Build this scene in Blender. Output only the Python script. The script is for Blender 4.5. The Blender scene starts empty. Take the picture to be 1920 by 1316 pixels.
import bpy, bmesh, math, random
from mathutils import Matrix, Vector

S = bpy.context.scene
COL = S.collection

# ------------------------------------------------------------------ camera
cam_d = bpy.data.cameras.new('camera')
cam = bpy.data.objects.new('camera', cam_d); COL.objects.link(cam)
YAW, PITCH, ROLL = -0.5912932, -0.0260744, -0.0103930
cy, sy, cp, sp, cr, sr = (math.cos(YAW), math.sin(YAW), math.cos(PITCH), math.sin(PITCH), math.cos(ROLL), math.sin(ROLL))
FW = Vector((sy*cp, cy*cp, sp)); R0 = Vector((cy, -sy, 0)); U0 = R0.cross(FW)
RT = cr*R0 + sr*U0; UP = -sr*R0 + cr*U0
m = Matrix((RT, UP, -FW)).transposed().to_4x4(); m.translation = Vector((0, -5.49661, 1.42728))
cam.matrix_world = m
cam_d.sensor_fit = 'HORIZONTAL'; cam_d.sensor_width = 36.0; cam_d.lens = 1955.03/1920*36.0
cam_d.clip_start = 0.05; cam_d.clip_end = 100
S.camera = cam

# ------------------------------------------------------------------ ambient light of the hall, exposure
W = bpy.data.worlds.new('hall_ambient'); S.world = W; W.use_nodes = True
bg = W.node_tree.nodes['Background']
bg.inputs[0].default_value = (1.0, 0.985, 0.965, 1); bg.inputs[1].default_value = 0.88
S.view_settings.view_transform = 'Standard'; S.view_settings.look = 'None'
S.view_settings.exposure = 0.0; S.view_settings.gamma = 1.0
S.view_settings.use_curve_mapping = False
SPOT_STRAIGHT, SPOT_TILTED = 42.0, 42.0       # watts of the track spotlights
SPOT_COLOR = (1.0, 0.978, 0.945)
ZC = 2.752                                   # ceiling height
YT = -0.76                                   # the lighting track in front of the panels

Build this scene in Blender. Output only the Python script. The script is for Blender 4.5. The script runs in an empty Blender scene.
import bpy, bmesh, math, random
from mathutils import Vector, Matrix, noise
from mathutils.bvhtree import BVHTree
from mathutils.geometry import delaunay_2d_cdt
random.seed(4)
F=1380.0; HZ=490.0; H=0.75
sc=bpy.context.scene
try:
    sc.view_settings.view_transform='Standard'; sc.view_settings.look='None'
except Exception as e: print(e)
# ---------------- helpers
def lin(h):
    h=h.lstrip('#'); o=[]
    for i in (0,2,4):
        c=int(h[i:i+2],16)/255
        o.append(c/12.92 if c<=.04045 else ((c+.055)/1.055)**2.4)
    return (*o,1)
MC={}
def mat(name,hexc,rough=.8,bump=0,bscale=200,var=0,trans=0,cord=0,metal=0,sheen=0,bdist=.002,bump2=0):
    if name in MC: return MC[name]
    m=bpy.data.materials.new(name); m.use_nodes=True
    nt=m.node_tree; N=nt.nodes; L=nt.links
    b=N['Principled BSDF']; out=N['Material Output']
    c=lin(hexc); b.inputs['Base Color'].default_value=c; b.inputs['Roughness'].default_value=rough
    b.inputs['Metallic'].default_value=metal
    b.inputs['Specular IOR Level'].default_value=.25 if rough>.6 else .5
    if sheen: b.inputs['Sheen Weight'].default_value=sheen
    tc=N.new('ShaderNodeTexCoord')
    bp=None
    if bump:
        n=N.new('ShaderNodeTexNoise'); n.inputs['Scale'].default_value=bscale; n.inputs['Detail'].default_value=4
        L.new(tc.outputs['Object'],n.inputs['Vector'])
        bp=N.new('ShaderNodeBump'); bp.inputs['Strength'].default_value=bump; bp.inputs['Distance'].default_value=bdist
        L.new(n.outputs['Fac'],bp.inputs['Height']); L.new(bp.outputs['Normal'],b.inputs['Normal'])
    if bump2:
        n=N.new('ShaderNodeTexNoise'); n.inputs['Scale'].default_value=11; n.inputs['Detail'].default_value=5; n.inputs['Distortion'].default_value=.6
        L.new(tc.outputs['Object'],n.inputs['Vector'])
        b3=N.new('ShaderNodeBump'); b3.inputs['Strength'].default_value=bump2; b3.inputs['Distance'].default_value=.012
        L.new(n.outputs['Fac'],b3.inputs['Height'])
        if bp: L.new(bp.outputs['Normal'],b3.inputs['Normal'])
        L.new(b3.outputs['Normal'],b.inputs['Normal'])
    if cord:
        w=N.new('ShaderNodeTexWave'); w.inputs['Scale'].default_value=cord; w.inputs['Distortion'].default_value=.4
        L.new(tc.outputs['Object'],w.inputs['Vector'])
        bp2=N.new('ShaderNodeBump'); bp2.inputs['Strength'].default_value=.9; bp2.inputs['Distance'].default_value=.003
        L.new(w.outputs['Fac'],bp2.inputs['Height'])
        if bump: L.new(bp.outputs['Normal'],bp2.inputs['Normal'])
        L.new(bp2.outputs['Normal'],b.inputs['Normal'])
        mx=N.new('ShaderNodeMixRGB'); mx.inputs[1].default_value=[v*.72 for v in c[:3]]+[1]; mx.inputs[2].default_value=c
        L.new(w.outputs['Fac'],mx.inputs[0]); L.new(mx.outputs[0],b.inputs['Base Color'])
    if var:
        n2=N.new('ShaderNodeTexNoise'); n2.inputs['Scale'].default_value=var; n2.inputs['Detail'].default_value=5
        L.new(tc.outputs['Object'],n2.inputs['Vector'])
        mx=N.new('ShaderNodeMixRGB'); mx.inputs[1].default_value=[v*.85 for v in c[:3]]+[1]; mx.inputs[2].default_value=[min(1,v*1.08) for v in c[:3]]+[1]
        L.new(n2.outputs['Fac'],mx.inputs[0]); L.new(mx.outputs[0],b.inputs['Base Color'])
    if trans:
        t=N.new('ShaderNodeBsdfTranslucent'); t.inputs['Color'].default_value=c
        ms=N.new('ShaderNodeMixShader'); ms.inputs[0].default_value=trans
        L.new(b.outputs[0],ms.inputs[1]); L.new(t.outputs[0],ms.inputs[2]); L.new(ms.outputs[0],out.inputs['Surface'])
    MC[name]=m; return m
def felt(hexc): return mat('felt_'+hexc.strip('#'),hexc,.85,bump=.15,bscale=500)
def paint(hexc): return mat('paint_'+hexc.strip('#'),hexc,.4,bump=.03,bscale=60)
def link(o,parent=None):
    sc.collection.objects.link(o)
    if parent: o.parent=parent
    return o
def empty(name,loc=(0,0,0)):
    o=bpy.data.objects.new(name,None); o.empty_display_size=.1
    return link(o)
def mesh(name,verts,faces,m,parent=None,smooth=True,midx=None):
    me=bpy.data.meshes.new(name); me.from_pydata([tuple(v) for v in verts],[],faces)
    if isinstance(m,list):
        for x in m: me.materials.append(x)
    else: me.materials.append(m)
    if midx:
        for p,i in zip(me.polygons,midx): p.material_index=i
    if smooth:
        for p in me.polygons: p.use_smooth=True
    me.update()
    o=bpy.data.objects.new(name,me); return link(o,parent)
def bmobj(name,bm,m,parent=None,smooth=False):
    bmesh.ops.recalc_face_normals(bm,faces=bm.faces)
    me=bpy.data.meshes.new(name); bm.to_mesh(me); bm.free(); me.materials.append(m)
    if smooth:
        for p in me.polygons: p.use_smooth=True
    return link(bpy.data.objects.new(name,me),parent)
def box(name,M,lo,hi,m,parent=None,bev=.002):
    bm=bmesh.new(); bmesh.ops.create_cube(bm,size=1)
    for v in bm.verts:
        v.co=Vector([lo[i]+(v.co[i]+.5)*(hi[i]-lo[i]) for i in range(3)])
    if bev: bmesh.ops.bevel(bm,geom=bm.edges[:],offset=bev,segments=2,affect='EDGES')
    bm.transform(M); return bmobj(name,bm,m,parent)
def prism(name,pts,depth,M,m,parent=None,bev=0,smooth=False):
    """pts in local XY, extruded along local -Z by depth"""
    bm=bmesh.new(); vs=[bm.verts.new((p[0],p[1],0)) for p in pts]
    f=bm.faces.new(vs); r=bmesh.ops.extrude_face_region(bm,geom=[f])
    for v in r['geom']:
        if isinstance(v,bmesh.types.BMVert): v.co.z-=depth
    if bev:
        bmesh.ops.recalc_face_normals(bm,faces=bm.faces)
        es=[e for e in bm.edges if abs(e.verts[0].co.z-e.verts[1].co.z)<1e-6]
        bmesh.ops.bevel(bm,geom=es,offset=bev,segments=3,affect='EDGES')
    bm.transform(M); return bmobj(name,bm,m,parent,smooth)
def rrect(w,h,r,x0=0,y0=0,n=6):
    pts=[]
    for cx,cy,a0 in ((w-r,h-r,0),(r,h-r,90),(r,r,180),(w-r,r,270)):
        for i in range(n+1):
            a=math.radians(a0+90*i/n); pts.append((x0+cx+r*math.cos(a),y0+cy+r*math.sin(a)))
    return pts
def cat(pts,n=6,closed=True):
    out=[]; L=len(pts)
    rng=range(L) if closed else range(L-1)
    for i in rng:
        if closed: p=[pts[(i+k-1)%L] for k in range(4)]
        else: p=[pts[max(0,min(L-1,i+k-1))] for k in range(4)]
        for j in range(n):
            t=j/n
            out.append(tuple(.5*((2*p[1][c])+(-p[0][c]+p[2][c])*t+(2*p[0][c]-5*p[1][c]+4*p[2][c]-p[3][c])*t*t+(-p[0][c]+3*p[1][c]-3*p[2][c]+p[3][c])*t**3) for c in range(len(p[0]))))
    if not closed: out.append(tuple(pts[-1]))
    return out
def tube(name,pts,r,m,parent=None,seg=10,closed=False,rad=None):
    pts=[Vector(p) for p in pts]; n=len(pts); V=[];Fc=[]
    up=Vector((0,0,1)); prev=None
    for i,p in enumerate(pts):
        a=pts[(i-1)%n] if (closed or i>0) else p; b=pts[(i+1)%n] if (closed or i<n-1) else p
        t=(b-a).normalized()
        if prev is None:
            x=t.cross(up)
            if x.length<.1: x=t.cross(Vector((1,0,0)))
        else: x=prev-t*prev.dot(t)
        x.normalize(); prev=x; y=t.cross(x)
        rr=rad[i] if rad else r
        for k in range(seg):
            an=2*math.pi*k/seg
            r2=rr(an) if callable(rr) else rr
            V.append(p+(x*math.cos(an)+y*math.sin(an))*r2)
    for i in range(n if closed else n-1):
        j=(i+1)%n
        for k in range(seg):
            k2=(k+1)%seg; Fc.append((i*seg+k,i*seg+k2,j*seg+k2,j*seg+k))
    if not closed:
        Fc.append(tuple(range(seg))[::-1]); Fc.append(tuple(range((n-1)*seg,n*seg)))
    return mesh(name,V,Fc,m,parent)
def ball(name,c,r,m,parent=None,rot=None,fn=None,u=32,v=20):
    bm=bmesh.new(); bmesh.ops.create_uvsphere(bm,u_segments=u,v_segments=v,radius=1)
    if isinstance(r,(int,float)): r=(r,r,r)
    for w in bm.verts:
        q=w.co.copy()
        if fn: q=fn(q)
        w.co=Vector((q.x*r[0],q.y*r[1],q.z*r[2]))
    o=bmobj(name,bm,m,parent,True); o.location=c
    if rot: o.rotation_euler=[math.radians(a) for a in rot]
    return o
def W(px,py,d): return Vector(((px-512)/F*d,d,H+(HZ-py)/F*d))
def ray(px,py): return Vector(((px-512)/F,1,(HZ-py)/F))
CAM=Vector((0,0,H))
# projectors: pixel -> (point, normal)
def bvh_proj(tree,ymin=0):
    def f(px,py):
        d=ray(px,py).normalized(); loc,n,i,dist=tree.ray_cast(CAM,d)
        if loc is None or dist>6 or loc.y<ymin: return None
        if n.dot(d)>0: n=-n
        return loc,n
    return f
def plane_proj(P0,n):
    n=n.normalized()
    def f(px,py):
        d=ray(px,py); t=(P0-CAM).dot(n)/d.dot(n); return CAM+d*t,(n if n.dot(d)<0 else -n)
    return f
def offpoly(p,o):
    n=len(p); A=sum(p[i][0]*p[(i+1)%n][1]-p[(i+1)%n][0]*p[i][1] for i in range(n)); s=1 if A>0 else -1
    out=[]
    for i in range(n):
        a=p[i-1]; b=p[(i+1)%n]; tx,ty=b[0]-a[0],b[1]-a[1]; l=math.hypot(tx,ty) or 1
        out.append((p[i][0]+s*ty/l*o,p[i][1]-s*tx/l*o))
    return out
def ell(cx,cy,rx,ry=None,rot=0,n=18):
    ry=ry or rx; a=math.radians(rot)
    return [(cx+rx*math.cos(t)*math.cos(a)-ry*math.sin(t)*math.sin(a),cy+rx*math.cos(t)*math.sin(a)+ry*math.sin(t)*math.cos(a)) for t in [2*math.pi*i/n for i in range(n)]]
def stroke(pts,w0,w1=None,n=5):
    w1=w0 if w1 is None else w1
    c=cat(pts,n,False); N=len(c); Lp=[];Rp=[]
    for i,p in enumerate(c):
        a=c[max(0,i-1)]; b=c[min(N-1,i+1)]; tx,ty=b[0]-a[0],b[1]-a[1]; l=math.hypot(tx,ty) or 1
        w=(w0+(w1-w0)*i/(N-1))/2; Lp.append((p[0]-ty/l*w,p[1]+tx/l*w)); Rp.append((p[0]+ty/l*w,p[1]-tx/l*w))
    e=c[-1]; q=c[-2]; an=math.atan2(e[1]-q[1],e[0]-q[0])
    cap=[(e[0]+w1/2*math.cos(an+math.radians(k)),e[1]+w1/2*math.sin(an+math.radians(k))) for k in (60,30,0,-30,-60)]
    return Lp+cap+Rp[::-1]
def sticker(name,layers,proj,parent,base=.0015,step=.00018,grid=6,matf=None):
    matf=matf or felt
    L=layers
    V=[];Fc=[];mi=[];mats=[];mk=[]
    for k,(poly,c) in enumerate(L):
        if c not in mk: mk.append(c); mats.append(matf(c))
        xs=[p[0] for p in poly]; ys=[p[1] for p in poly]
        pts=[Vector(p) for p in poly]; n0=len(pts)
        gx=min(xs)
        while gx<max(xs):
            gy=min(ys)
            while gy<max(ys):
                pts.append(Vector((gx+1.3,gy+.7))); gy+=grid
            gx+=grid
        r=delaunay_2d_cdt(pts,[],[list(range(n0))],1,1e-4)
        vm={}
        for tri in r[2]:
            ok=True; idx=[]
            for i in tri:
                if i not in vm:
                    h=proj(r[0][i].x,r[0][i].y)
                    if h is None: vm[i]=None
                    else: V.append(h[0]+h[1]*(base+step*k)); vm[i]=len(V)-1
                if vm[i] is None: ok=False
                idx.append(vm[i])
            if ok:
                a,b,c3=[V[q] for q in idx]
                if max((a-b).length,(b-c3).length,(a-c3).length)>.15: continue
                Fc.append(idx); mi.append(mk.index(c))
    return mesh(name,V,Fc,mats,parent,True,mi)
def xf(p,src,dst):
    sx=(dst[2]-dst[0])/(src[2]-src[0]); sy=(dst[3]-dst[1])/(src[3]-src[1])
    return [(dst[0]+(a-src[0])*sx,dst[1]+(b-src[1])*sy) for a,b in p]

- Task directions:
From the listing above, copy every line that includes the word "scene".

- Full output:
Build this scene in Blender. Output only the Python script. The script is for Blender 4.5. The Blender scene starts empty. Take the picture to be 1920 by 1316 pixels.
S = bpy.context.scene
Build this scene in Blender. Output only the Python script. The script is for Blender 4.5. The script runs in an empty Blender scene.
sc=bpy.context.scene